KEITH: For Arminius, as for Thomas Aquinas, God’s will is conceptually subsequent to God’s understanding or knowledge (thus the term “intellectualism,” often misunderstood by modern theologians). Just as God’s intellect is inclined toward the good, his will is also always oriented toward the known good. Because he always knows the good, he always wills–and is able to do–the good. In this sense, God obliges himself to communicate nothing but the good to his creatures.

This intellectualist perspective, steered in an Arminian direction, indeed contrasts with the voluntaristic perspective of Duns Scotus, John Calvin, and most of the Reformed. In fact, one historian has recently described classic Reformed theology as “Perfect Will Theology.” From the Reformed perspective, God’s sovereign will is stressed to the point that God has no obligation to the goodness of the creature. He can and does do whatever he wants with the creature.

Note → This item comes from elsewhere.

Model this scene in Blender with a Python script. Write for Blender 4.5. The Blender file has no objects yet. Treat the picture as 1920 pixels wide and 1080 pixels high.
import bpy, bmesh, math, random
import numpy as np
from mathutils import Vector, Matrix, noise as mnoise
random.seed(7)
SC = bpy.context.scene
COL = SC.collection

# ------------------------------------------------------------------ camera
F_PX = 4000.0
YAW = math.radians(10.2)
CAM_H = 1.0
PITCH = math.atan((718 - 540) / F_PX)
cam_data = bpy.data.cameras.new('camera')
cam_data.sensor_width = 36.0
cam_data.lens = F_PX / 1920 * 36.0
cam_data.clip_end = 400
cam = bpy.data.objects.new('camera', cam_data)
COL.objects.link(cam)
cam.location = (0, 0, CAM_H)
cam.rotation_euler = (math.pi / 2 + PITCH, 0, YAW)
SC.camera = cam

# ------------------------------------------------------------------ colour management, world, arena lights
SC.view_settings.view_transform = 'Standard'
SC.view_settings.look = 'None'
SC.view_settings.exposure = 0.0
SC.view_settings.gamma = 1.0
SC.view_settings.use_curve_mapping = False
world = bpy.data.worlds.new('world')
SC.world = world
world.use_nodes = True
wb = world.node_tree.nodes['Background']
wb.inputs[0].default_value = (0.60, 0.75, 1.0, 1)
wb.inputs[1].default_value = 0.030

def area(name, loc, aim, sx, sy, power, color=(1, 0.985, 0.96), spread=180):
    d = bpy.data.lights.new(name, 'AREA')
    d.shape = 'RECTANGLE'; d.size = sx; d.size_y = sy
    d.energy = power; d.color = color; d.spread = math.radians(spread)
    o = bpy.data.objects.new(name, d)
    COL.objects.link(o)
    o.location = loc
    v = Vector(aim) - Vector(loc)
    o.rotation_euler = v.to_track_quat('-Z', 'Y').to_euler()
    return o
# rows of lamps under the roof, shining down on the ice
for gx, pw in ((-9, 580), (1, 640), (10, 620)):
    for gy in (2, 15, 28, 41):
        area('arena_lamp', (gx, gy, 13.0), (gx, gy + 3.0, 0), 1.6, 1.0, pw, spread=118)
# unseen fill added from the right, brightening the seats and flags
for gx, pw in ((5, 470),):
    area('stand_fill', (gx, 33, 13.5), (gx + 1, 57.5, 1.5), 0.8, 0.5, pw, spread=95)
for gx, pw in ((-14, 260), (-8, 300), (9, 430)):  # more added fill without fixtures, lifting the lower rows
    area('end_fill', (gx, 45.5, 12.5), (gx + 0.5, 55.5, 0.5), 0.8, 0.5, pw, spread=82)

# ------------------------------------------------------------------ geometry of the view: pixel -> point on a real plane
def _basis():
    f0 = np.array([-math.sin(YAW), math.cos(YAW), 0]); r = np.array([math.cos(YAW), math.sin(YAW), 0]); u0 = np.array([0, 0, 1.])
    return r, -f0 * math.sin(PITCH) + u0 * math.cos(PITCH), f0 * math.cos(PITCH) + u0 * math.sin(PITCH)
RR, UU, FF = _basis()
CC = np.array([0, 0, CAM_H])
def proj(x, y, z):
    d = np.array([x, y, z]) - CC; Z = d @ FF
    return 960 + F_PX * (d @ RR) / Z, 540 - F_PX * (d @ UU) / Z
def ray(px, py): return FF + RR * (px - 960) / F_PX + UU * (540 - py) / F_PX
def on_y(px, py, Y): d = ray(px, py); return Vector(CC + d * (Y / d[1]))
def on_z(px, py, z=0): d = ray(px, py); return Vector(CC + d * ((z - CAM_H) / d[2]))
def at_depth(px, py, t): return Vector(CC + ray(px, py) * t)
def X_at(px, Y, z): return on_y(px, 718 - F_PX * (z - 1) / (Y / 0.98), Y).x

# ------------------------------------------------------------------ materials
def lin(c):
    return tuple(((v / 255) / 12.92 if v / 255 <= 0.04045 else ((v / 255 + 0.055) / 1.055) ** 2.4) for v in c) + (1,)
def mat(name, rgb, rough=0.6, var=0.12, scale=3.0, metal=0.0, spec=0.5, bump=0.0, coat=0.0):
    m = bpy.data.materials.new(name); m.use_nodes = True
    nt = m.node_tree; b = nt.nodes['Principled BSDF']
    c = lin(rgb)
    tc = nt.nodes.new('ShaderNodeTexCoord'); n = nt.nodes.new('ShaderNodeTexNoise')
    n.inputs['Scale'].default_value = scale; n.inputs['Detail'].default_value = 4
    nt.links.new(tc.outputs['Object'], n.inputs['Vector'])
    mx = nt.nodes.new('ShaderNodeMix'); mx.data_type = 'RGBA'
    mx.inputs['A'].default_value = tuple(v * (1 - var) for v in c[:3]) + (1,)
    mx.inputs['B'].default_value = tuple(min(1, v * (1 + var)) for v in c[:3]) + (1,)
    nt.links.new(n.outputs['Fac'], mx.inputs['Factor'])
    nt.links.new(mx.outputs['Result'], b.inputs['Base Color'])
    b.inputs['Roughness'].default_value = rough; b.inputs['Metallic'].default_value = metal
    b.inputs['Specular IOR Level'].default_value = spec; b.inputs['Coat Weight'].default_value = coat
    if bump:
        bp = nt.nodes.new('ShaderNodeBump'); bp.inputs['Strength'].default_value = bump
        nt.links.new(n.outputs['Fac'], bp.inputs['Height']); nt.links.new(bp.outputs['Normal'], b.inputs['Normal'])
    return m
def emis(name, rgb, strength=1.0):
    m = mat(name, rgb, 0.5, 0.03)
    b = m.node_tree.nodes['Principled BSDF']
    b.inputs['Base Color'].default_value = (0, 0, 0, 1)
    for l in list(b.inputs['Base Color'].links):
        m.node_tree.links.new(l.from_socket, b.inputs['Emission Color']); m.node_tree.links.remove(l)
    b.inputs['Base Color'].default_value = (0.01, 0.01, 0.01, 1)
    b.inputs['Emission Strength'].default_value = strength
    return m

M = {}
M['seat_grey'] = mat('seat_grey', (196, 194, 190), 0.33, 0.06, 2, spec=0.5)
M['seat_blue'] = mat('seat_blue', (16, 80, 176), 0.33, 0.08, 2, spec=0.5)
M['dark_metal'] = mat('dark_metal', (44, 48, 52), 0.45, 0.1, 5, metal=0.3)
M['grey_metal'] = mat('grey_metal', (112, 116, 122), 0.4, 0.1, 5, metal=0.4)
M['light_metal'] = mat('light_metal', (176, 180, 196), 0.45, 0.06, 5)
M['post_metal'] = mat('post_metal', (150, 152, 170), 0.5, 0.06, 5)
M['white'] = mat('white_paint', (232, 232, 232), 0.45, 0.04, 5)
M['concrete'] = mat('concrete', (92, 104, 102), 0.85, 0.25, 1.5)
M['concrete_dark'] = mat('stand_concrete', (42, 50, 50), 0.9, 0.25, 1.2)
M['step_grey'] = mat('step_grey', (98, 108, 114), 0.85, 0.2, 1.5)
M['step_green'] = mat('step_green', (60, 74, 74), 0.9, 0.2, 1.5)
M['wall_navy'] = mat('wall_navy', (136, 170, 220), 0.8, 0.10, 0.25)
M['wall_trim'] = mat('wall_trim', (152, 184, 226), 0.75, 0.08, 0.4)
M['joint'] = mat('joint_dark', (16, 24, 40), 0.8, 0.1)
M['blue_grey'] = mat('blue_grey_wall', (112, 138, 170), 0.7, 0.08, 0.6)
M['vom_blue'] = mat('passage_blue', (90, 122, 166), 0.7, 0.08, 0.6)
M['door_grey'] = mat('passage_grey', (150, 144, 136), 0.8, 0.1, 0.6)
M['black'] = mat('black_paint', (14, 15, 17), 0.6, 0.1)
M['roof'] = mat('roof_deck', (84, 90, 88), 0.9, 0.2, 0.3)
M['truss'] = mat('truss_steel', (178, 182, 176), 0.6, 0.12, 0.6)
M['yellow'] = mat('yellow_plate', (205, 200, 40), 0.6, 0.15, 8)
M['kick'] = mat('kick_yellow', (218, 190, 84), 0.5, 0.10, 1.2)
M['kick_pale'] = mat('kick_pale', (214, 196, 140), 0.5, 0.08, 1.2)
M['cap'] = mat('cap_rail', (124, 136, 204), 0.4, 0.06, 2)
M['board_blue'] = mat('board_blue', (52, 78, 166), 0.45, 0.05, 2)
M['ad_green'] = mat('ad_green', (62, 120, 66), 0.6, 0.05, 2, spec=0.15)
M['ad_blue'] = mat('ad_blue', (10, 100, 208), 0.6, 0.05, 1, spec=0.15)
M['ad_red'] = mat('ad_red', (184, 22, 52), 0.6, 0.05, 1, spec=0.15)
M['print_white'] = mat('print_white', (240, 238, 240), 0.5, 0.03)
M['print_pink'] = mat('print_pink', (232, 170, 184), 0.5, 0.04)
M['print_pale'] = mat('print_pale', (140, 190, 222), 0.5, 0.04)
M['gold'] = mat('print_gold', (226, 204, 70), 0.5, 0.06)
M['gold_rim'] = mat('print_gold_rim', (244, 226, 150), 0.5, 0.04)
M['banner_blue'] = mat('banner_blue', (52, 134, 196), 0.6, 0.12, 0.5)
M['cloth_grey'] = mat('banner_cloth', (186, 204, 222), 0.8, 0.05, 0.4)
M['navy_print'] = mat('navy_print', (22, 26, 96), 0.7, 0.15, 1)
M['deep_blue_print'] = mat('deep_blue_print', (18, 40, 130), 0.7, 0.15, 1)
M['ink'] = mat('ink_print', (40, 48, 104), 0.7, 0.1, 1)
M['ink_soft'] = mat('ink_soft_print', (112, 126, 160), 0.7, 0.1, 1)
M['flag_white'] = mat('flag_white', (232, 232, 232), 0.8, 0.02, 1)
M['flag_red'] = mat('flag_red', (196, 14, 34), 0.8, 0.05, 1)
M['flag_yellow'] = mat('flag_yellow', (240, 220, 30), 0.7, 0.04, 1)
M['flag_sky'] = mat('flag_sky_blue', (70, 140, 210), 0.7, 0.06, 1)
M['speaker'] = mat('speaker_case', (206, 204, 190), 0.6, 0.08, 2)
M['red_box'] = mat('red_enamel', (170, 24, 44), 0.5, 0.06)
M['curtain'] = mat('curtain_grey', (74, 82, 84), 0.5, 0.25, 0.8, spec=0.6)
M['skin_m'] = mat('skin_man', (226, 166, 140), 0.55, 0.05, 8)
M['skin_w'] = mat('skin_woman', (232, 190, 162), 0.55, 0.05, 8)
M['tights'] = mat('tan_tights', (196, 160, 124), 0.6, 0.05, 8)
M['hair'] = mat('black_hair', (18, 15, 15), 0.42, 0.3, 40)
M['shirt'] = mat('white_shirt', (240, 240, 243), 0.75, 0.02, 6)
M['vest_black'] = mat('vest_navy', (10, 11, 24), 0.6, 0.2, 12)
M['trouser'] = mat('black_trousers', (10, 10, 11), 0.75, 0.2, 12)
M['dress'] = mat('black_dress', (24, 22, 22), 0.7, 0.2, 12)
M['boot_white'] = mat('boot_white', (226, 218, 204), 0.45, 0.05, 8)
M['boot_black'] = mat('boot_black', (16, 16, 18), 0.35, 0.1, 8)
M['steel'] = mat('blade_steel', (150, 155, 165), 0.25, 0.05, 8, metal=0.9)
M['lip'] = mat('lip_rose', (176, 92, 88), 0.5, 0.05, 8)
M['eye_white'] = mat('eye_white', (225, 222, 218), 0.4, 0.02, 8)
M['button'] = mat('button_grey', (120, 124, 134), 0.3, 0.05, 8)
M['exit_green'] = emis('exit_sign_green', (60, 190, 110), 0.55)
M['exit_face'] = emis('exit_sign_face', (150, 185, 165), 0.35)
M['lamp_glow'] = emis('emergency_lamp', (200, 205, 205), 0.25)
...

BEN: In some strains of modern Calvinistic theology (I’m thinking now of Grudem’s work) there is a strong emphasis on the subordination of the Son to the Father, indeed some would even talk about the ontological subordination of the Son to the Father. Do you think that Arminius would support this sort of logic, and I am asking because he certainly does say that before time began the Son received his divinity from the Father, so that they share the divine essence and both can be truly called God without crossing one’s fingers?

KEITH: Arminius did come into some controversy with his Christology. It revolved around the application to Christ of the Greek word “autotheos,” which is ambiguous. If it means “God himself” or “truly God,” then it is certainly appropriate to apply to the Logos. If, however, it is taken as “God from himself,” then it is not appropriate, for the second person of the Trinity receives his deity from the Father, who is the “source of divinity” (fons divinitatis), as the early church taught. The Son is, after all, (eternally) begotten. This debate was an ongoing Reformed debate, not unique to Arminius.

Though it seems to be one of the concerns of his contemporaries, Arminius’ position does not entail any kind of ontological subordinationism. He would not be pleased with such a position, and Calvin sure wouldn’t recognize it as Calvinism!